Deciding for your highest and best interest
by Jill Sockman
So, I was giving some thought to how we make decisions. In personality tests, this process is often broken down into two categories: intellectual/factual or emotional/intuitive. As I understand it, most of us have a primary method (one or the other) as the place from which we decide.
I’d like to add another element, continuing on from my ramblings last month. How many of our decisions are truly decisions and not just default reactions? How many things do we do without much mindfulness or introspection? And even more, how many of our choices are based on erroneous beliefs and patterns of behavior (samskara!) instead of in-the-moment presence with what is best?

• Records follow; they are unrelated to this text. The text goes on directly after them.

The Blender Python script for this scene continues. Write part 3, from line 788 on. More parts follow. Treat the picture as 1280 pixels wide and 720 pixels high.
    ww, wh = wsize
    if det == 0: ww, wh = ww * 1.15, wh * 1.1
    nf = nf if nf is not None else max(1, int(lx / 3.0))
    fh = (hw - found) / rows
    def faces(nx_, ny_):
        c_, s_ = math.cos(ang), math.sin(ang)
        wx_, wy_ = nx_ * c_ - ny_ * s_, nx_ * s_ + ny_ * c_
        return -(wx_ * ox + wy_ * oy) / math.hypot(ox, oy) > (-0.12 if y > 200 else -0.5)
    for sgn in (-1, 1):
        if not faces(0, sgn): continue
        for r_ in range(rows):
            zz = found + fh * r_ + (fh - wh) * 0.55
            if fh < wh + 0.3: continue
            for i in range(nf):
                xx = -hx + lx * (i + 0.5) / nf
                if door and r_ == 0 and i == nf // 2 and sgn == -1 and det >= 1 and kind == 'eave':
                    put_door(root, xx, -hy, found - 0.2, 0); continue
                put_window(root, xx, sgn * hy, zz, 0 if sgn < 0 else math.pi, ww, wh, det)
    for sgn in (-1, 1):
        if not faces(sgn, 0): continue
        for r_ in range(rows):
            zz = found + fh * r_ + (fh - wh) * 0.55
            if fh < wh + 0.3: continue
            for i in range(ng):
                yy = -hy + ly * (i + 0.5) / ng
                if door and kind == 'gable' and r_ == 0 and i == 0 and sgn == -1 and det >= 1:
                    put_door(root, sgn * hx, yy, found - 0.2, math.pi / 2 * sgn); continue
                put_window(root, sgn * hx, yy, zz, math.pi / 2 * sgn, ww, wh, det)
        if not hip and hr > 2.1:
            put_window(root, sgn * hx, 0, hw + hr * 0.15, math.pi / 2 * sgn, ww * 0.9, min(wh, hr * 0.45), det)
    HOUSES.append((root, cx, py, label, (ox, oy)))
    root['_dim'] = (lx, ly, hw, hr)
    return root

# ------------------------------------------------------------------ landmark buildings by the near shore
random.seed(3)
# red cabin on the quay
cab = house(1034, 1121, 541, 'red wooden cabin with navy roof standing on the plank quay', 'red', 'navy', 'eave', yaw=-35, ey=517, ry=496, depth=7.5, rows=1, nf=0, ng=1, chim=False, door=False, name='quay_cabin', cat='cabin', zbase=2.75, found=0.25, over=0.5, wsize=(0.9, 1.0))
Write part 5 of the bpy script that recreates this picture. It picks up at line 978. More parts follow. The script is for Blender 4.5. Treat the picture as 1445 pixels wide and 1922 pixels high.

My answer is too many, and I want to change that. I’ve come to recognize that I make a lot of decisions that are in the best interest of others (or so I’d like to believe) and not really the best choice for me. What I am slowly, glacially beginning to understand is that if it’s not the right thing for me (in the bigger “highest and best” sort of way) it’s not the right thing for anyone else either. Seems simple enough, but a little tougher to implement when you’re not in the habit.
This is the thing about sva dharma- your own personal path/truth/way. When you are doing the right thing, at the right time for you, you’re actually serving the collective in ways more far reaching than you can imagine. We are all connected, and as you walk your own way with clarity and integrity, you are in exactly the right place to help others do the same. So as you make that next decision, maybe the first question to ask is, Is this in my highest and best interest? And go from there.